Tenure-track positions

  • >=1 self-citation per section
    The statement should showcase your work and establish you as an expert to faculty who are somewhat outside your area (that's why they're hiring you). That means each section in your statement needs to serve to highlight work you've done in that area, and one way to do that is to cite work you've done in that area.

  • Limit the exposure of vaporware
    The future work section is where you can talk about your future plans. Before then, you want to establish your credentials as an expert. As much as possible, talk about work you've already done or for which you have pilot results. Avoid talking about plans outside the future plans section where possible.

  • Avoid talking about your dissertation
    You should not have this kind of phrase in your statement: "As part of my dissertation, I plan to X." They are hiring someone who has already finished her dissertation and is blowing the world away with her brilliant work.
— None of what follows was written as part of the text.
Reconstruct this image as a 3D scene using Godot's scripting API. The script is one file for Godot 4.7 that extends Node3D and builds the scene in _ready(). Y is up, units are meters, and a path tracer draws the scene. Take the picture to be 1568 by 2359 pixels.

Generally avoid talking about your dissertation and instead just talk about your work (which obviously includes work on your dissertation). If you haven't published in an area, try to at least present a figure showing to results to indicate that you're actively working on the planned stuff and publication is imminent.

  • Diversity, equity, and inclusion is critical
    More and more, schools are tuning into their institutional lack of diversity as a problem that stifles scientific exploration. To address this issue, some programs ask for an explicit diversity statement so applicants can explain to committees how they can help increase equity at the university. Many other schools don't ask for an explicit DEI statement, but the search committees will still be looking for evidence that applicants can help with this issue. Therefore, to the extent possible, try to weave your DEI commitments into your teaching and research statements. This also shows that you take the issue seriously and that it's not just an afterthought to get hired.

  • Include an open science commitment
    If you produce tools or data, you should open them up to the public when possible. Doing so prevents reinvention of the wheel and helps others see exactly what you did in a paper (there will always be some critical preprocessing detail you omit from the paper). Including a brief statement that you adhere to open science is increasingly important for social science positions given recent large-scale replication failures in the social sciences. For computer science, this kind of statement is less important since it is assumed that you publicly release everything (just make sure that you do).